The video and movie industry were largely spared in these early days, largely due to bandwidth limitations, with piracy limited to snippets and/or ueber-poor quality full-length copies of video shared over P2P networks, YouTube or otherwise. Quite simply, the file sizes were just too large to move over pre-broadband networks. Video piracy was largely defined by Asian and other-market cottage industries built (and still thriving) around bootlegging and street-selling.

But, in today’s world of increasingly ubiquitous high-speed broadband – cable, fiber, WiFi and up-and-coming 4G wireless networks (LTE and WiMax) - the threat is real and the BitTorrent libraries are jam-packed with full-length, including recently released, films and full seasons of network programming.
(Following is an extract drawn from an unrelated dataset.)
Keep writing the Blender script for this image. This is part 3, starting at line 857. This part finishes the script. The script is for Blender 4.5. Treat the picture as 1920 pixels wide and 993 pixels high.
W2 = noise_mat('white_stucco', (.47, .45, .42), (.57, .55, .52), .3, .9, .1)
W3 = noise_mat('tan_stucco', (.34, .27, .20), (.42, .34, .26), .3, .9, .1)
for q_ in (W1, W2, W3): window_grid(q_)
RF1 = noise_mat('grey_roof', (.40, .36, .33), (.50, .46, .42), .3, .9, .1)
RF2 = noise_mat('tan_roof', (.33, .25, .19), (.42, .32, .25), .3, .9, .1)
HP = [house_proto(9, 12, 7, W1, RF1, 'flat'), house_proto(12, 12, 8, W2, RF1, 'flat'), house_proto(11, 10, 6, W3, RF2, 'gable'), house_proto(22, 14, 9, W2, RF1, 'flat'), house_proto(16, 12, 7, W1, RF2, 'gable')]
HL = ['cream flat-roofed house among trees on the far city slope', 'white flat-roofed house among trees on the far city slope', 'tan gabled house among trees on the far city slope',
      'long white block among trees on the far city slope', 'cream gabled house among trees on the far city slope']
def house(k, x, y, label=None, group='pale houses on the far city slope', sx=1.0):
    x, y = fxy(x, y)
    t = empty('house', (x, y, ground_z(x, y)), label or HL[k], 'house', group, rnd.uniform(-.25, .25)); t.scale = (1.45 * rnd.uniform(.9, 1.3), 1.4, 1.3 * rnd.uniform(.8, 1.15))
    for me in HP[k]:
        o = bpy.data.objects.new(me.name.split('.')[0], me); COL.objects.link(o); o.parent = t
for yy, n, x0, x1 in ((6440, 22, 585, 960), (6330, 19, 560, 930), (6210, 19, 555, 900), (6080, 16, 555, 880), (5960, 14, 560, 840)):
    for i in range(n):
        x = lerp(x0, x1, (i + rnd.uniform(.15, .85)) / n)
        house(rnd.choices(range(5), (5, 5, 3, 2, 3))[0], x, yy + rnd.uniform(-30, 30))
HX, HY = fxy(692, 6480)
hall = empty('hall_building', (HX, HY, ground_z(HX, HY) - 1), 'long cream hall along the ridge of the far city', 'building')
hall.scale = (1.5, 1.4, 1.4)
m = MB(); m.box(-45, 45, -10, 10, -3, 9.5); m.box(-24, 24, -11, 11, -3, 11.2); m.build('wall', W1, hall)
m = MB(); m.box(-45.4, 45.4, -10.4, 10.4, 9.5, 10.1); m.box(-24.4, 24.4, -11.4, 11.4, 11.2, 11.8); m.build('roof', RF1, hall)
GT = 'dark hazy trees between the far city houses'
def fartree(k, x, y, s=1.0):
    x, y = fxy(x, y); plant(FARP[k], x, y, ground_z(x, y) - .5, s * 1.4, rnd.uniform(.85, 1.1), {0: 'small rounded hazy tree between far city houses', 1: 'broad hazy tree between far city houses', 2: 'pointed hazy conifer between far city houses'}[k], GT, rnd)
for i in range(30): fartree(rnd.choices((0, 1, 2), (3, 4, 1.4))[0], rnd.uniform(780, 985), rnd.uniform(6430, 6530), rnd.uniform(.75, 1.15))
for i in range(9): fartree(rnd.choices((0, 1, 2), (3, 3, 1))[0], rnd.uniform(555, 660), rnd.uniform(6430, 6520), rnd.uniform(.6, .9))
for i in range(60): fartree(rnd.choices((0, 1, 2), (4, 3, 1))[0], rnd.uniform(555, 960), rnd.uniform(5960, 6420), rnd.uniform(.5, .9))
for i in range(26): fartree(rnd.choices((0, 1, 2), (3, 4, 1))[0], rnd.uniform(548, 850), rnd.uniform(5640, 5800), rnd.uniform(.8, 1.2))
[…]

And yet, unlike the seemingly hapless music industry, and borrowing from now well-entrenched consumer comfort with iTunes-like experiences, a host of services have emerged that make legal, online, on-demand video consumption a viable commercial proposition – Netflix and Amazon are great examples. And, moreover, anticipating the phenomenon of Internet video streaming to the big screen, Boxee, Hulu, Kylo (Hillcrest Labs) and others have built relationships with video and film content owners and created unique browsing solutions for delivering licensed content to stand-alone PCs or, increasingly, PCs integrated into home theaters and big screens.

Is torrenting a thing of the past? No, not at all. And the cost to the industry of such activity is staggering: While somewhat dated, a 2005 survey conducted by the MPAA, relying on a consumer survey conducted in several countries, found that U.S. motion picture studios lost $6.1 billion to piracy (notably not limited to online piracy) in 2005.

But, there is a generational change underway. Today’s torrenters are yesterday’s P2P pirates – 20-somethings that grew up file-sharing and for whom the concept of buying a CD or paying for a tune from iTunes borders on alien – this is the lost generation, the behavior of which will be challenging to change, until and/or unless they simply grow out of it. The good news, however, is there is a ‘tween and teen generation that has grown up with the reasonable price points, spontaneity, and utter simplicity of iTunes, Rhapsody, Amazon, etc. This generation is more accustomed to playing for content, and, moreover, since they have been weaned on simple, easy-to-use UI’s and online experiences – they are less likely to dive into what remains the somewhat arcane and still-dangerous world of BitTorrent.

The challenge now for the studios and networks is to nurture this generation, and to introduce services of their own to compete with the aggregators and resellers (Netflix, Amazon, etc.) lest they suffer the same fate that the music industry and artists continue to struggle with – low-to-no margins on traditional product (music tracks) shared across multiple stakeholders, and the resulting challenge to create all new experiential products to drive new revenues, new successes.

In short, online digital piracy, at this very unique moment in time, is as much opportunity as threat. The latter must be addressed, and organizations like the MPAA are well-equipped to continue the good fight. The former, however, is the greater imperative, and will require quick, creative, innovative and perhaps risky new investment and initiative from the motion picture, film and television industries.